::: Information provided :::
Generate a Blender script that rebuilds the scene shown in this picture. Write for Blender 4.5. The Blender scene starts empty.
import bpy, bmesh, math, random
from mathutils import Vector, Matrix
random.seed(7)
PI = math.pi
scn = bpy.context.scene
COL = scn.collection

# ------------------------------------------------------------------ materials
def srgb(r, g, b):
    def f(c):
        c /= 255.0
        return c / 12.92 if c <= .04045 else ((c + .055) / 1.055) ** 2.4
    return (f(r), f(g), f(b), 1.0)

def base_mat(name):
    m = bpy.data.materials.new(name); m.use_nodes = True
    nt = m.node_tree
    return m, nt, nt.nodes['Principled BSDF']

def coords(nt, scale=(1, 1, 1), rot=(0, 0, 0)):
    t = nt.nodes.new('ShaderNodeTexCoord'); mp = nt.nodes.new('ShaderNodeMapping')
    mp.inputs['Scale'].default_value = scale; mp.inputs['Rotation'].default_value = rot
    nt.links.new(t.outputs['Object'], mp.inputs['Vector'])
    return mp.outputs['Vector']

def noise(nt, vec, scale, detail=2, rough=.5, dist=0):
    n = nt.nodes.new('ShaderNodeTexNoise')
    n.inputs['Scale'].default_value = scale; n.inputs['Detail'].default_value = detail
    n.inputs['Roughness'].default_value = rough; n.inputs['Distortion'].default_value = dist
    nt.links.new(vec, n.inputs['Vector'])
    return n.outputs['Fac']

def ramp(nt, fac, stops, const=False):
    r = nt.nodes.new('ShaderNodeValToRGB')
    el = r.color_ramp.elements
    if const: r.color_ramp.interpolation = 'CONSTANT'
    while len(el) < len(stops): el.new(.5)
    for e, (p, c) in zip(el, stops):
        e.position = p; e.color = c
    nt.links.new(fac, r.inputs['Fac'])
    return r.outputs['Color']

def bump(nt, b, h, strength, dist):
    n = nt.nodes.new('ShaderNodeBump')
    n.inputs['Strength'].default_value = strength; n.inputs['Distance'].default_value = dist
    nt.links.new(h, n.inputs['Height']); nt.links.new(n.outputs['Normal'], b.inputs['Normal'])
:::
All of the material must be reproduced exactly.

Generate a Blender script that rebuilds the scene shown in this picture. Write for Blender 4.5. The Blender scene starts empty.
import bpy, bmesh, math, random
from mathutils import Vector, Matrix
random.seed(7)
PI = math.pi
scn = bpy.context.scene
COL = scn.collection

# ------------------------------------------------------------------ materials
def srgb(r, g, b):
    def f(c):
        c /= 255.0
        return c / 12.92 if c <= .04045 else ((c + .055) / 1.055) ** 2.4
    return (f(r), f(g), f(b), 1.0)

def base_mat(name):
    m = bpy.data.materials.new(name); m.use_nodes = True
    nt = m.node_tree
    return m, nt, nt.nodes['Principled BSDF']

def coords(nt, scale=(1, 1, 1), rot=(0, 0, 0)):
    t = nt.nodes.new('ShaderNodeTexCoord'); mp = nt.nodes.new('ShaderNodeMapping')
    mp.inputs['Scale'].default_value = scale; mp.inputs['Rotation'].default_value = rot
    nt.links.new(t.outputs['Object'], mp.inputs['Vector'])
    return mp.outputs['Vector']

def noise(nt, vec, scale, detail=2, rough=.5, dist=0):
    n = nt.nodes.new('ShaderNodeTexNoise')
    n.inputs['Scale'].default_value = scale; n.inputs['Detail'].default_value = detail
    n.inputs['Roughness'].default_value = rough; n.inputs['Distortion'].default_value = dist
    nt.links.new(vec, n.inputs['Vector'])
    return n.outputs['Fac']

def ramp(nt, fac, stops, const=False):
    r = nt.nodes.new('ShaderNodeValToRGB')
    el = r.color_ramp.elements
    if const: r.color_ramp.interpolation = 'CONSTANT'
    while len(el) < len(stops): el.new(.5)
    for e, (p, c) in zip(el, stops):
        e.position = p; e.color = c
    nt.links.new(fac, r.inputs['Fac'])
    return r.outputs['Color']

def bump(nt, b, h, strength, dist):
    n = nt.nodes.new('ShaderNodeBump')
    n.inputs['Strength'].default_value = strength; n.inputs['Distance'].default_value = dist
    nt.links.new(h, n.inputs['Height']); nt.links.new(n.outputs['Normal'], b.inputs['Normal'])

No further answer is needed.